▶ [WHAT IS EXPECTED]
Extract everything from the first line through the line with "from mathutils import Vector, Matrix", both ends included, except for any pictures.
[start]
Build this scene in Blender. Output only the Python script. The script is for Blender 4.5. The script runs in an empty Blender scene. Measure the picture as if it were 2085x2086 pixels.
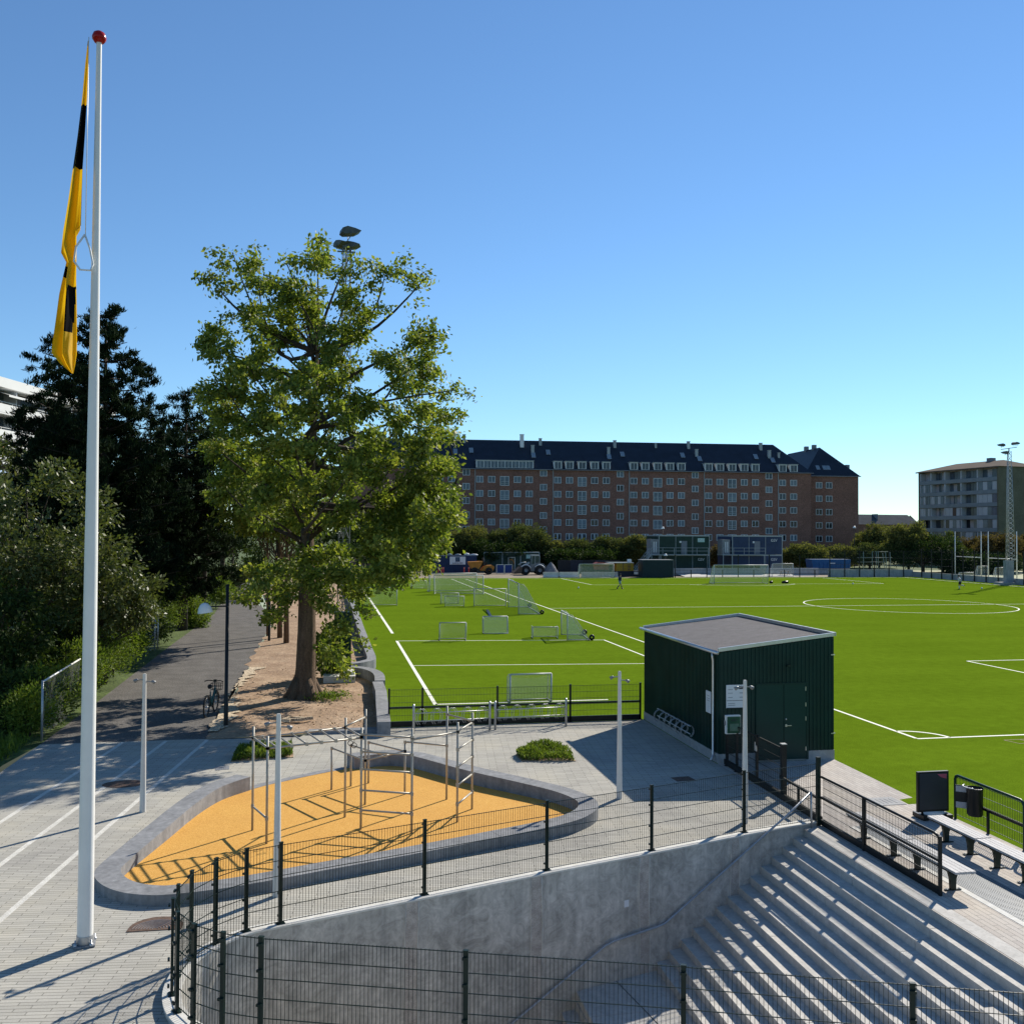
import bpy, bmesh, math, random
import numpy as np
from mathutils import Vector, Matrix

S = bpy.context.scene
COL = S.collection
R = math.radians
random.seed(7)

# ---------------------------------------------------------------- camera, light, exposure
CX, CY, F = 1042.5, 1043.0, 1936.48          # photograph: 2085 x 2086 px
PITCH, ROLL, YAW = 0.02235, 0.00581, 0.18573
CAM = np.array([-18.25218, -27.38564, 6.44151])
FW = np.array([math.sin(YAW)*math.cos(PITCH), math.cos(YAW)*math.cos(PITCH), math.sin(PITCH)])
_r = np.array([math.cos(YAW), -math.sin(YAW), 0.0]); _u = np.cross(_r, FW)
RT = math.cos(ROLL)*_r + math.sin(ROLL)*_u
UP = -math.sin(ROLL)*_r + math.cos(ROLL)*_u
cd = bpy.data.cameras.new('camera'); cam = bpy.data.objects.new('camera', cd); COL.objects.link(cam)
cd.sensor_fit = 'HORIZONTAL'; cd.sensor_width = 36.0; cd.lens = 36.0*F/2085.0
cd.clip_start = 0.1; cd.clip_end = 6000
cam.matrix_world = Matrix(((RT[0], UP[0], -FW[0], CAM[0]), (RT[1], UP[1], -FW[1], CAM[1]), (RT[2], UP[2], -FW[2], CAM[2]), (0, 0, 0, 1)))
S.camera = cam

SUN_AZ, SUN_EL = R(47.6), R(34.5)            # azimuth clockwise from +y
w = bpy.data.worlds.new('World'); S.world = w; w.use_nodes = True
nt = w.node_tree; bg = nt.nodes['Background']
sky = nt.nodes.new('ShaderNodeTexSky'); sky.sky_type = 'NISHITA'; sky.sun_disc = False
sky.sun_elevation = SUN_EL; sky.sun_rotation = SUN_AZ; sky.altitude = 0; sky.air_density = 1.0; sky.dust_density = 0.0; sky.ozone_density = 3.0
tint = nt.nodes.new('ShaderNodeMix'); tint.data_type = 'RGBA'; tint.blend_type = 'MULTIPLY'; tint.inputs[0].default_value = 1.0; tint.inputs[7].default_value = (0.74, 0.95, 1.10, 1)
nt.links.new(sky.outputs[0], tint.inputs[6]); nt.links.new(tint.outputs[2], bg.inputs[0]); bg.inputs[1].default_value = 0.09
sl = bpy.data.lights.new('sun', 'SUN'); sl.energy = 5.0; sl.angle = R(0.53); sl.color = (1.0, 0.93, 0.82)
so = bpy.data.objects.new('sun', sl); COL.objects.link(so)
sd = Vector((math.sin(SUN_AZ)*math.cos(SUN_EL), math.cos(SUN_AZ)*math.cos(SUN_EL), math.sin(SUN_EL)))
so.rotation_euler = sd.to_track_quat('Z', 'Y').to_euler(); so.location = (0, 0, 60)
S.view_settings.view_transform = 'Standard'; S.view_settings.look = 'None'
S.view_settings.exposure = 0.5; S.view_settings.gamma = 1.0
S.cycles.max_bounces = 6; S.cycles.transparent_max_bounces = 24

def ray(x, y): return FW + (x-CX)/F*RT - (y-CY)/F*UP
def PG(x, y, z=0.0):                           # photo pixel -> point at height z
    d = ray(x, y); return Vector(CAM + d*((z-CAM[2])/d[2]))
def PD(x, y, dist):                            # photo pixel -> point at a depth
    return Vector(CAM + ray(x, y)*dist)
def PY(x, y, yy):                              # photo pixel -> point on the plane y = yy
    d = ray(x, y); return Vector(CAM + d*((yy-CAM[1])/d[1]))
def PXX(x, y, xx):
    d = ray(x, y); return Vector(CAM + d*((xx-CAM[0])/d[0]))

# ---------------------------------------------------------------- materials
MATS = {}
def newmat(name):
    m = bpy.data.materials.new(name); m.use_nodes = True
    b = m.node_tree.nodes['Principled BSDF']; MATS[name] = m
    return m, m.node_tree, b
def N(t, k, **kw):
    n = t.nodes.new(k)
    for a, v in kw.items(): setattr(n, a, v)
    return n
def coords(t, rot=0.0, world=True, scale=(1, 1, 1)):
    if world: o = N(t, 'ShaderNodeNewGeometry').outputs['Position']
    else: o = N(t, 'ShaderNodeTexCoord').outputs['Object']
    mp = N(t, 'ShaderNodeMapping'); mp.inputs['Rotation'].default_value = (0, 0, rot); mp.inputs['Scale'].default_value = scale
    t.links.new(o, mp.inputs[0]); return mp.outputs[0]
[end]
▶ [OUTPUT BELOW]
Build this scene in Blender. Output only the Python script. The script is for Blender 4.5. The script runs in an empty Blender scene. Measure the picture as if it were 2085x2086 pixels.
import bpy, bmesh, math, random
import numpy as np
from mathutils import Vector, Matrix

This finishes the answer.